Jozef regelt de begrafenis van Jakob
1Jozef boog zich over het lichaam van zijn vader heen. Hij kuste Jakobs gezicht en hij huilde. 2Daarna gaf hij zijn artsen opdracht om het lichaam van zijn vader klaar te maken voor de begrafenis. De artsen verzorgden Jakobs lichaam met geurige olie. 3Dat deden ze veertig dagen lang. Zo lang duurde het verzorgen van een dode in Egypte. En de Egyptenaren rouwden zeventig dagen lang.
4-5Toen het tijd was om Jakob te begraven, zei Jozef tegen de dienaren van de farao: ‘Mijn vader heeft voor zijn dood gevraagd of ik hem in zijn eigen graf in Kanaän wil begraven. Ik heb hem beloofd dat ik dat zou doen. Willen jullie alsjeblieft aan de farao vragen of ik mijn vader in Kanaän mag begraven? Daarna zal ik terugkomen.’
6De farao gaf Jozef toestemming om zijn vader in Kanaän te begraven, zoals hij beloofd had.
Jakob wordt in Kanaän begraven
7Toen ging Jozef op reis om zijn vader te begraven. Alle dienaren van de farao en andere belangrijke mensen uit Egypte gingen mee. 8Ook het gezin van Jozef, zijn broers en alle familieleden gingen mee. Alleen de kleine kinderen en de dieren bleven in Gosen. 9Er reisden ook paarden en wagens mee. Het was een heel grote groep.
10Ze stopten onderweg bij de plaats Goren-Haätad, aan de overkant van de rivier de Jordaan. Daar bleven ze zeven dagen rouwen en huilen. 11Toen de inwoners van Kanaän dat zagen, zeiden ze: ‘De Egyptenaren zijn heel verdrietig.’ Die plaats bij de Jordaan wordt ook Abel-Misraïm genoemd.
12De zonen van Jakob deden wat hun vader gezegd had. 13Ze brachten hem naar Kanaän en ze begroeven hem in Machpela, dicht bij Mamre. Daar was de grot met het graf van Abraham. Die grot en dat land had Abraham gekocht van de Hethiet Efron.
14Na de begrafenis ging Jozef terug naar Egypte, samen met zijn broers en iedereen die erbij geweest was.
De broers vragen Jozef om vergeving
15De broers van Jozef werden bang, nu hun vader er niet meer was. Ze zeiden: ‘Jozef is misschien nog kwaad op ons. Hij zal ons misschien straffen omdat we hem zo slecht behandeld hebben.’

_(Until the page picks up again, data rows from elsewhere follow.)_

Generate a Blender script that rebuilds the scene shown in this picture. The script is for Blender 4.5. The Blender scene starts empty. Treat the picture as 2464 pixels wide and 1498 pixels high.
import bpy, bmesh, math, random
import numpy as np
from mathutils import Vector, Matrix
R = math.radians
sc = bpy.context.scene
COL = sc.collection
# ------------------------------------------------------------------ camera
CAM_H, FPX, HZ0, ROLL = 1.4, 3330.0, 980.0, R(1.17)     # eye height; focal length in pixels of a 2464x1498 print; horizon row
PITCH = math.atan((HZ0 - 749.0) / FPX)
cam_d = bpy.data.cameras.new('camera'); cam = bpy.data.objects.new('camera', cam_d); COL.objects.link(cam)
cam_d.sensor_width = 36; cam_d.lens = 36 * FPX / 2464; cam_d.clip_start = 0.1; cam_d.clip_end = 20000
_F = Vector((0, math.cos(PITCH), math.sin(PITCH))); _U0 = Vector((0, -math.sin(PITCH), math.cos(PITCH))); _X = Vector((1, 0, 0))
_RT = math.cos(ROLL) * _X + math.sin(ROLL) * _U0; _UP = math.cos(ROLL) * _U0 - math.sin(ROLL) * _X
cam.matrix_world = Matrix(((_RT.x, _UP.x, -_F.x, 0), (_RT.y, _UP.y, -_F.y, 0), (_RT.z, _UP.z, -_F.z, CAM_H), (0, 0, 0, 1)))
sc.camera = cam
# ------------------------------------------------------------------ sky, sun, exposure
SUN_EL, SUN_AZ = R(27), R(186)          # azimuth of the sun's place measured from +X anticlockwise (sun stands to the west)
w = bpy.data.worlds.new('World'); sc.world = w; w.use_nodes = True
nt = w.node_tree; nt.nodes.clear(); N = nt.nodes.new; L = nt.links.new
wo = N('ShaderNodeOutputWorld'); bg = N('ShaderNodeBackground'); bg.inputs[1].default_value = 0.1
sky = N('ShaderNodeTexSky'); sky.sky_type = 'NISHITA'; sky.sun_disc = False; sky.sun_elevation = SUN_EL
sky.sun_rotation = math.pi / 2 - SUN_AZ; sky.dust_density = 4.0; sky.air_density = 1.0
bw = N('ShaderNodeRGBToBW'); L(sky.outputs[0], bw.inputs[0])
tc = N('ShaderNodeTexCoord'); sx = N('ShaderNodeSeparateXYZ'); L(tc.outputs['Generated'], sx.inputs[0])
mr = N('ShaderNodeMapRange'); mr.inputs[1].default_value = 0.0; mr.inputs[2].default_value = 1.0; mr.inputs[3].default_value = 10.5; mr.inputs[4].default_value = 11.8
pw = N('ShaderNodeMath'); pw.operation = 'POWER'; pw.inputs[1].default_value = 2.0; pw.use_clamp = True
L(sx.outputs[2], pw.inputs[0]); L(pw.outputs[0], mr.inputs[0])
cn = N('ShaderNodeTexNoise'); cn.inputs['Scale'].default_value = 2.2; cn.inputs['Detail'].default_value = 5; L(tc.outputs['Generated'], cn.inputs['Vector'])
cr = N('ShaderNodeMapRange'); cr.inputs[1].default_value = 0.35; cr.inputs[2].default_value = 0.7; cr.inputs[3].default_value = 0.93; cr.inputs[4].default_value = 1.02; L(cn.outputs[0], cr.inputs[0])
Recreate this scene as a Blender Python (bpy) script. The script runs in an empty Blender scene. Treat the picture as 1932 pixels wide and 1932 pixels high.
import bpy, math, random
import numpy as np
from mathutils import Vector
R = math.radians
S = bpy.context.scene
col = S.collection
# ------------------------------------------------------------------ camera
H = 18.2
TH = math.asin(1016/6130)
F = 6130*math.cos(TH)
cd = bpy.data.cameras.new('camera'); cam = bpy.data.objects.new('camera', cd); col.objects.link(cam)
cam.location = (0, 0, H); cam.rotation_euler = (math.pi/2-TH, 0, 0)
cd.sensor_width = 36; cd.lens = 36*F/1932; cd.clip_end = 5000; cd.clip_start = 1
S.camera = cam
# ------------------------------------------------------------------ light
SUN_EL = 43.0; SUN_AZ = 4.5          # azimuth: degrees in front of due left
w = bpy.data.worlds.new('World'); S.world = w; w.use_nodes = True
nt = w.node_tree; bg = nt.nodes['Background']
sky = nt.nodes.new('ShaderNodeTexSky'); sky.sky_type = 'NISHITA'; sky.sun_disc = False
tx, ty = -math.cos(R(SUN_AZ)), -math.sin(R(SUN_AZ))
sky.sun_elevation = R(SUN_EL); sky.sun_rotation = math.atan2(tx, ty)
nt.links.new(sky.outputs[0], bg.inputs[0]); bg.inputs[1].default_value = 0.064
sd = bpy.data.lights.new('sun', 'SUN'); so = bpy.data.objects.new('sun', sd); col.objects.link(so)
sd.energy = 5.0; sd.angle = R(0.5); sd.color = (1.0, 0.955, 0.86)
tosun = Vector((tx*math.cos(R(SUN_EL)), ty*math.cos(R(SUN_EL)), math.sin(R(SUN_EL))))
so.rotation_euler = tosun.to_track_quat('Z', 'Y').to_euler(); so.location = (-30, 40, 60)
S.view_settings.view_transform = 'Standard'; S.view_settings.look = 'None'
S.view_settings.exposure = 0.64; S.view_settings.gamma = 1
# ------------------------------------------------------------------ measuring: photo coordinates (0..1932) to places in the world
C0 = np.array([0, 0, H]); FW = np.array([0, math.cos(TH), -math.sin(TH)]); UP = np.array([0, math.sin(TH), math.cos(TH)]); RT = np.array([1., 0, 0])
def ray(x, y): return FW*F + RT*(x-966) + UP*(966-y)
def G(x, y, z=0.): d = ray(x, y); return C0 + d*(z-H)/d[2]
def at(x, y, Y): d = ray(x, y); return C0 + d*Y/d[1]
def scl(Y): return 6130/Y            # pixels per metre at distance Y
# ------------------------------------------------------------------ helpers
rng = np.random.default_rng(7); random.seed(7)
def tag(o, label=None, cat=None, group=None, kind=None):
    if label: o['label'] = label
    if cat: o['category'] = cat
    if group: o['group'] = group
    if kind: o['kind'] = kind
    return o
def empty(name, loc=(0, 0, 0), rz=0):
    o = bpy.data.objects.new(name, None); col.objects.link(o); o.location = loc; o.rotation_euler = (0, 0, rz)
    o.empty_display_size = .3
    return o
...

16-17Daarom stuurden ze dit bericht naar Jozef: ‘We moeten van onze vader vragen of je ons wilt vergeven. Dat heeft hij voor zijn dood gezegd. We hebben je erg slecht behandeld en je veel kwaad gedaan. Maar onze vader wil dat je ons vergeeft. Want ook wij dienen de God van onze vader.’ Toen Jozef dat hoorde, moest hij huilen.
18Daarna gingen de broers zelf naar Jozef toe. Ze knielden voor hem en zeiden: ‘We zullen je slaven worden.’ 19Maar Jozef zei: ‘Waarom zijn jullie zo bang? Ik ben God niet. 20Jullie hebben mij heel slecht behandeld, maar God heeft het goedgemaakt. Hij heeft ervoor gezorgd dat een heel volk kon blijven leven. 21Wees niet bang. Ik zal voor jullie en voor jullie kinderen zorgen.’ Zo stelde hij hen gerust met vriendelijke woorden.
De dood van Jozef
22Jozef bleef met zijn hele familie in Egypte wonen. Hij werd 110 jaar oud. 23Hij leefde nog toen de kleinkinderen van Efraïm geboren werden. Hij maakte ook nog de geboorte mee van de kinderen van Machir, de zoon van Manasse.
24Jozef zei tegen zijn broers: ‘Binnenkort zal ik sterven. Maar God zal voor jullie zorgen. Hij zal jullie weer uit dit land weghalen. Hij zal jullie terugbrengen naar het land dat hij beloofd heeft aan Abraham, Isaak en Jakob. 25Jullie moeten me plechtig beloven dat jullie dan mijn lichaam meenemen.’
26Jozef stierf in Egypte toen hij 110 jaar oud was. Zijn lichaam werd verzorgd voor de begrafenis, en in een kist gelegd.